*Exercise task*
Spot each line that carries the word "from"; copy those lines.

*Information supplied*
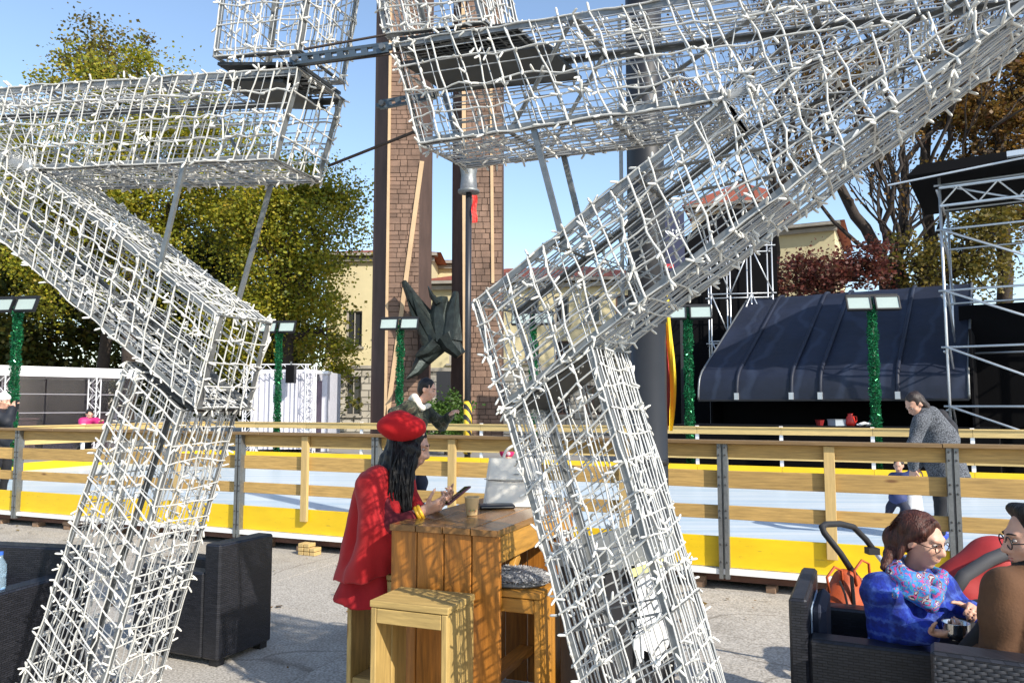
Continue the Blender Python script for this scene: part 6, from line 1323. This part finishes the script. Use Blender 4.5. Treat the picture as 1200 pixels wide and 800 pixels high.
# ---- woman in blue coat
Yw = 3.42; a = lambda x, y, Y=Yw: at(x, y, Y)
def plaid(n, l, mp, cur, b):
    mx = cur
    v = n.new('ShaderNodeTexNoise'); v.inputs['Scale'].default_value = 60; v.inputs['Detail'].default_value = 3; v.inputs['Roughness'].default_value = .8; l.new(mp.outputs[0], v.inputs['Vector'])
    for i, (dr, col, sc, lo) in enumerate((('X', (.05,.12,.48,1), 4.6, .70), ('Z', (.004,.008,.07,1), 3.4, .55), ('Z', (.08,.15,.48,1), 5.1, .80), ('X', (.003,.006,.05,1), 3.1, .70))):
        t = n.new('ShaderNodeTexWave'); t.bands_direction = dr; t.inputs['Scale'].default_value = sc; t.inputs['Distortion'].default_value = 1.8; t.inputs['Detail'].default_value = 5; t.inputs['Detail Scale'].default_value = 14; l.new(mp.outputs[0], t.inputs['Vector'])
        rp = n.new('ShaderNodeValToRGB'); rp.color_ramp.elements[0].position = lo; rp.color_ramp.elements[1].position = 1; rp.color_ramp.elements[0].color = (0,0,0,1); rp.color_ramp.elements[1].color = (1,1,1,1); l.new(t.outputs['Fac'], rp.inputs[0])
        ml = n.new('ShaderNodeMath'); ml.operation = 'MULTIPLY'; l.new(rp.outputs[0], ml.inputs[0]); l.new(v.outputs['Fac'], ml.inputs[1]); m3 = n.new('ShaderNodeMath'); m3.operation = 'MULTIPLY'; m3.inputs[1].default_value = .95; m3.use_clamp = True; l.new(ml.outputs[0], m3.inputs[0])
        q = n.new('ShaderNodeMix'); q.data_type = 'RGBA'; l.new(m3.outputs[0], q.inputs[0]); l.new(mx, q.inputs[6]); q.inputs[7].default_value = col; mx = q.outputs[2]
    return mx
BLUEC = mat('blue_plaid_boucle', (.007,.032,.36), .9, noise=(45,.5), bump=(110,.7,.006), extra=plaid)
AUB = mat('auburn_hair', (.085,.026,.016), .48, noise=(50,.45), stretch=(1,1,.2), extra=strands, spec=.35)
H = a(1079, 631, 3.38); Fb = Vector((.54,-.80,-.26))
J = dict(head=H, face=Fb, neck=a(1066,674,3.46), pel=a(1062,785,3.50), shR=a(1034,694,3.34), elR=a(1040,738,3.36), wrR=a(1091,741,3.18), shL=a(1098,690,3.58), elL=a(1126,724,3.54), wrL=a(1139,716,3.32), pnR=Vector((.1,.35,.9)), pnL=Vector((-.6,-.4,-.5)), curl=.85)
J['knR'] = a(1128,745,3.30); J['anR'] = Vector((J['knR'].x+.08, J['knR'].y-.05, .10)); J['knL'] = a(1150,722,3.50); J['anL'] = Vector((J['knL'].x+.05, J['knL'].y, .10))
fg, (f_, u_, r_) = figure('woman in a blue plaid coat, bright scarf and glasses holding a steel bowl', J, dict(coat=BLUEC, legs=DARKC, hair=None), h=.008, torso_r=.14, arm_r=.066, fold=(.004, 46), hs=.95, ck=.07, skirt=[('c', T3(a(1060,706,3.44)), .125, T3(a(1064,785,3.46)), .15), ('c', T3(a(1086,712,3.48)), .10, T3(a(1088,785,3.46)), .13)])
eyesb = None
hp_ = lambda r, f, u: T3(H+(r_*r+f_*f+u_*u)*.97); MM = [[r_[i], f_[i], u_[i]] for i in range(3)]
hr_ = [('e', hp_(0,-.026,.030), (.082,.094,.090), MM), ('e', hp_(.0,-.05,-.01), (.074,.070,.070), MM), ('s', hp_(0,.130,-.035), (.090,.085,.115), MM), ('c', hp_(.012,.050,.094), .012, hp_(.066,.026,.045), .012), ('c', hp_(.012,.050,.094), .012, hp_(-.066,.026,.045), .012), ('c', hp_(.068,.034,.045), .014, hp_(.074,-.01,.0), .018), ('c', hp_(.055,-.03,-.02), .028, hp_(.05,-.10,-.04), .036), ('c', hp_(.03,-.10,-.02), .045, T3(a(1048,640,3.44)), .034), ('c', T3(a(1048,640,3.44)), .034, T3(a(1036,664,3.36)), .018), ('c', hp_(.066,-.03,-.02), .022, T3(a(1052,655,3.36)), .008)]
sdf('hair', hr_, AUB, fg, h=.006, k=.016, fold=(.0022, 110, .4))
m = MB(); rr = random.Random(8)
for i in range(110):       # combed-back strands
    t = rr.uniform(-1,1); a0 = Vector(hp_(.066*t, .060-.045*t*t, .085-.05*t*t)); b0 = Vector(hp_(.05*t+.02, -.115, .0+rr.uniform(-.03,.03))); md = Vector(hp_(.074*t, -.03, .119-.058*t*t)); m.tube([a0, a0.lerp(md,.6)+u_*.008, md, md.lerp(b0,.5)+(-f_*.02+u_*.018), b0], [.0012,.0022,.0026,.0022,.0012], 4)
m.build('hair_strands', AUB, fg, smooth=True, kind='stuff')
glasses(fg, H, Fb, s=.95, m_=mat('brown_glasses_frame', (.035,.018,.012), .25))
GL = mat('glasses_lens', (.9,.9,.9), .02, trans=.95)
def scarfx(n, l, mp, cur, b):
    v = n.new('ShaderNodeTexNoise'); v.inputs['Scale'].default_value = 17; v.inputs['Detail'].default_value = 1.5; v.inputs['Distortion'].default_value = 2.6; l.new(mp.outputs[0], v.inputs['Vector']); rp = n.new('ShaderNodeValToRGB'); rp.color_ramp.interpolation = 'CONSTANT'; e = rp.color_ramp.elements
    e[0].color = (.03,.02,.16,1); e[1].position = .32; e[1].color = (.42,.05,.20,1)
    for p_, c_ in ((.39,(.02,.12,.38,1)), (.455,(.05,.20,.50,1)), (.505,(.02,.24,.28,1)), (.55,(.42,.05,.20,1)), (.59,(.012,.01,.02,1)), (.64,(.45,.42,.42,1)), (.70,(.10,.03,.32,1))): q = e.new(p_); q.color = c_
    l.new(v.outputs['Fac'], rp.inputs[0]); return rp.outputs[0]
SCARF = mat('patterned_scarf', (.1,.2,.5), .7, extra=scarfx, bump=(40,.4,.006))
sdf('scarf', [('c', T3(a(1064,676,3.31)), .030, T3(a(1098,680,3.36)), .028), ('c', T3(a(1068,690,3.29)), .026, T3(a(1094,692,3.31)), .026), ('c', T3(a(1046,662,3.40)), .032, T3(a(1058,682,3.29)), .036), ('c', T3(a(1058,682,3.29)), .036, T3(a(1090,710,3.27)), .026), ('c', T3(a(1052,668,3.33)), .030, T3(a(1082,694,3.27)), .030), ('c', T3(a(1104,676,3.44)), .028, T3(a(1097,702,3.28)), .024), ('c', T3(a(1104,676,3.44)), .028, T3(a(1086,668,3.54)), .032), ('c', T3(a(1046,662,3.40)), .032, T3(a(1062,660,3.52)), .034), ('c', T3(a(1062,660,3.52)), .034, T3(a(1086,668,3.54)), .032), ('c', T3(a(1046,670,3.34)), .026, T3(a(1046,698,3.265)), .018), ('c', T3(a(1060,696,3.28)), .016, T3(a(1084,706,3.265)), .016)], SCARF, fg, h=.007, k=.02, fold=(.005, 60))
bw_ = root('steel_bowl', a(1121,742,3.10), 0, 'polished steel bowl in the hand of the woman in blue', 'bowl')
m = MB(); m.lathe((0,0,-.01), [(.022,-.012),(.038,.0),(.047,.018),(.049,.052),(.0505,.055),(.046,.052),(.044,.02),(.03,.004),(.0,.002)], 28, cap=False); m.build('bowl_shell', mat('polished_steel', (.55,.55,.55), .14, 1), bw_, local=True, smooth=True)
MB().lathe((0,0,-.024), [(.0,0),(.024,.0),(.024,.004)], 24, cap=False).build('bowl_foot', MATS['polished_steel'], bw_, local=True, smooth=True)
# ---- man in brown jacket, seen from behind at the right edge
Yn = 2.72; a = lambda x, y, Y=Yn: at(x, y, Y)
H = a(1214, 630, 2.78); Fn = Vector((-.92,.22,-.16))
J = dict(head=H, face=Fn, neck=a(1222,676,2.76), pel=a(1222,800,2.72), shL=a(1176,690,2.74), elL=a(1166,790,2.74), wrL=a(1150,760,3.02), shR=a(1268,692,2.85), elR=a(1264,770,2.95), wrR=a(1205,752,3.12), curl=.6)
J['knL'] = Vector((J['pel'].x-.08, 3.14, .47)); J['anL'] = Vector((J['pel'].x-.05, 3.22, .09)); J['knR'] = Vector((J['pel'].x+.14, 3.14, .47)); J['anR'] = Vector((J['pel'].x+.15, 3.2, .09))
BRN = mat('brown_wool_jacket', (.115,.052,.022), .9, noise=(8,.3), bump=(120,.4,.004))
sk = [('c', T3(a(1208,676,2.78)), .05, T3(a(1178,688,2.75)), .062), ('c', T3(a(1222,700,2.80)), .125, T3(a(1220,800,2.76)), .14), ('c', T3(a(1252,692,2.85)), .1, T3(a(1250,800,2.82)), .13), ('c', T3(a(1198,668,2.75)), .018, T3(a(1222,672,2.70)), .018), ('c', T3(a(1222,672,2.70)), .018, T3(a(1246,668,2.76)), .018)]
fg, (f_, u_, r_) = figure('man in a brown jacket and glasses seen from behind at the right edge', J, dict(coat=BRN, legs=DARKC, hair=HAIRB), h=.010, hairp=lambda q, s_: [('c', q(.05,.03,.10), .028, q(-.05,.03,.10), .028), ('c', q(.07,-.02,.03), .03, q(.07,-.05,-.06), .025), ('c', q(-.07,-.02,.03), .03, q(-.07,-.05,-.06), .025)], torso_r=.13, arm_r=.060, skirt=sk, fold=(.009, 40, .55), ck=.008)
glasses(fg, H, Fn, s=1.0, m_=BLACKM)
hp_ = lambda r, f, u: T3(H+r_*r+f_*f+u_*u); MM = [[r_[i], f_[i], u_[i]] for i in range(3)]
sdf('beard', [('e', hp_(0,.045,-.085), (.055,.052,.040), MM), ('e', hp_(.045,.02,-.06), (.02,.04,.04), MM), ('e', hp_(-.045,.02,-.06), (.02,.04,.04), MM), ('c', hp_(-.02,.090,-.046), .007, hp_(.02,.090,-.046), .007)], HAIRB, fg, h=.008, k=.02, fold=(.003, 90))
MB().tube([a(1168,716,2.88), a(1152,744,2.95), a(1132,768,3.02), a(1108,784,3.08)], [.030,.040,.042,.04], 12).build('dark_sleeve', DARKC, fg, smooth=True)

*Written response*
Continue the Blender Python script for this scene: part 6, from line 1323. This part finishes the script. Use Blender 4.5. Treat the picture as 1200 pixels wide and 800 pixels high.
# ---- man in brown jacket, seen from behind at the right edge
fg, (f_, u_, r_) = figure('man in a brown jacket and glasses seen from behind at the right edge', J, dict(coat=BRN, legs=DARKC, hair=HAIRB), h=.010, hairp=lambda q, s_: [('c', q(.05,.03,.10), .028, q(-.05,.03,.10), .028), ('c', q(.07,-.02,.03), .03, q(.07,-.05,-.06), .025), ('c', q(-.07,-.02,.03), .03, q(-.07,-.05,-.06), .025)], torso_r=.13, arm_r=.060, skirt=sk, fold=(.009, 40, .55), ck=.008)